Reminiscing about the conservative movement in the 1970s, Paul Weyrich of Coalitions for America once told me: "We used to have big PACs [political action committees] and could tell candidates 'get out of the race - you're going to divide the conservative votes.' We could unite behind a single conservative and win primaries. It's happening less and less frequently."
That was in 2000. We were commiserating over two less-established conservatives draining enough votes and resources from the leading conservative contender in a Houston-area Republican primary for an open U.S. House district. As a result, the conservative placed third and the two coveted run-off positions went to two more moderate GOP candidates.
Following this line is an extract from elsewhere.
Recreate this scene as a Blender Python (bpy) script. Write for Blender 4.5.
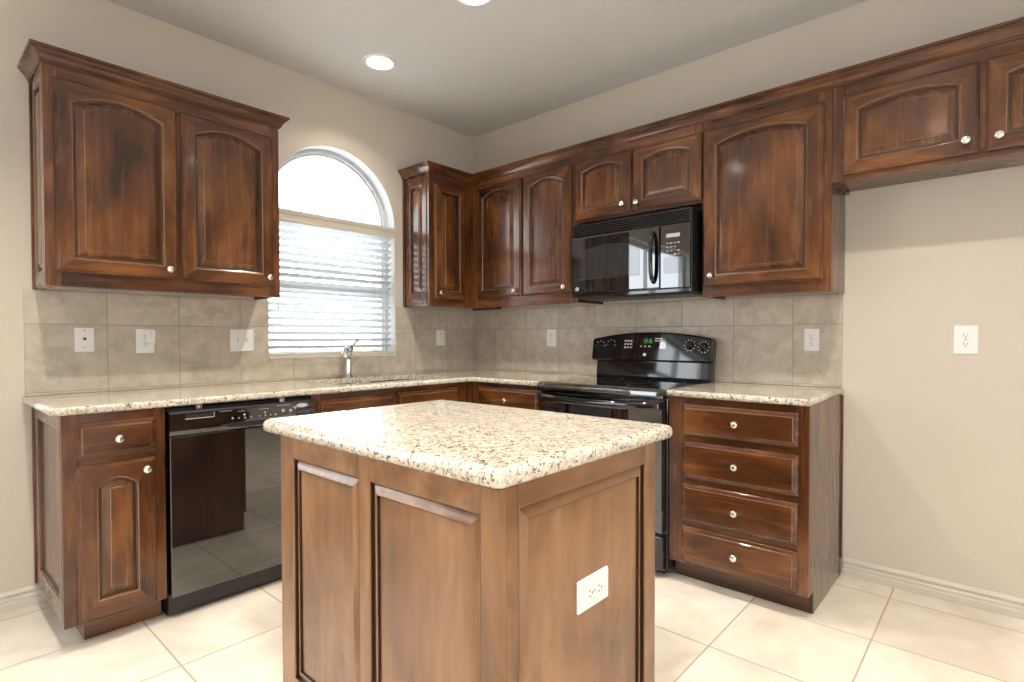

Actually, Weyrich and I have had this same discussion several times because this same scenario of "we divide, they conquer" continues to occur. Because conservatives too often fail to keep their eqos in check and put cause before ambition, the resources, supporters and votes that conservatives needs gets splintered and the candidate conservatives liked least wins by a plurality. Moderate Republican Reps. Judy Biggert of Illinois and Tod Platts of Pennsylvania, for example, both won their seats initially by winning pluralities in primaries in which there was more than one conservative opponent.
All told, as the Republican Party moves increasingly to the right, its moderate and liberal wings remain alive and well.
The latest case in point occurred yesterday, in the race to fill the seat of disgraced former Republican Rep. Randy "Duke" Cunningham in California's 50th District. As expected, Democrat Francine Busby drew almost 44% of the vote and run first in a field with fourteen Republican candidates. (Under the Golden State's arcane special election rules, the top two vote-getters of each party compete in a run-off to fill the remainder of Cunningham's term unless one wins a majority outright; since Busby failed to do that, she will square off with the runner-up, moderate Republican Brian Bilbray, in June - the same day as the California primary, when voters select nominees for a new term as congressman from the 50th).
Bilbray, who represented the neighboring 49th District from 1994-2000, was second in yesterday’s free-for-all race with 15% of the vote. Many experienced hands in state politics fear that the failure of more conservative GOPers to embrace him may put this solidly Republican seat in the hands of national Democrats. (The same day of the special election, many of those who were runners-up to Bilbray will still be vying in the primary for nomination for a full term in November). Others point out that the figures favor the GOP - 44% to 30% in terms of registered voters, with 21% independent.
But the present showdown did not have to be. After Bilbray, the line-up in the 50th District was millionaire business Eric Roach with 14% of the vote, followed by former State Assemblyman Howard Kaloogian with 8% and State Sen. Bill Morrow 7%. Both Kaloogian and Morrow sported solidly right-of-center records on social and economic issues in the state legislature, while first-time candidate Roach (who spent an estimated $1.5 million of his own exchequer) ran as a strong conservative and underscored his differences with Bilbray in a hard-hitting media blitz.
One doesn't have to be John Nash (the brilliant mathematician-hero of A Beautiful Mind) to analyze the arithmetic. Had two of the three runners-up - who appear to have agreed on almost every issue - deferred to another and waited another day for their own ambitions, Busby (a liberal Democrat who moved to the middle by endorsing abolition of the death tax) would have been facing a card-carrying conservative; as it is, she faces the most prominent moderate in the race (Bilbray's lifetime rating with the American Conservative Union rating is 71%) and someone distrusted strongly by the right.
Now it's not my place to say who should defer to whom. Kaloogian and Morrow both had splendid conservative records; Roach, albeit a political newcomer, took conservative stands on virtually every issues, according to my friend Ron Pearson, who heads the Conservative Victory Fund (the nation's oldest conservative PAC). But it seems a good bet that if one or two of the three on the right yielded to a third candidate, the noble "deferrers" would have had their reward down the line. Bill Witt, a conservative businessman and Pat Buchanan Republican, wanted badly to run for Congress from the Portland, Oregon area in 1992 but he finally deferred to another conservative who had already held office, State Treasurer Tony Meeker. Meeker lost and two years later, conservatives felt it was Witt's turn and he became the GOP nominee almost by acclamation.
For now, what happened in California's 50th District race is the latest unhappy chapter in a volume that could best be entitled with the same title of a book on another subject by Pat Buchanan: "Conservative Votes, Liberal Victories."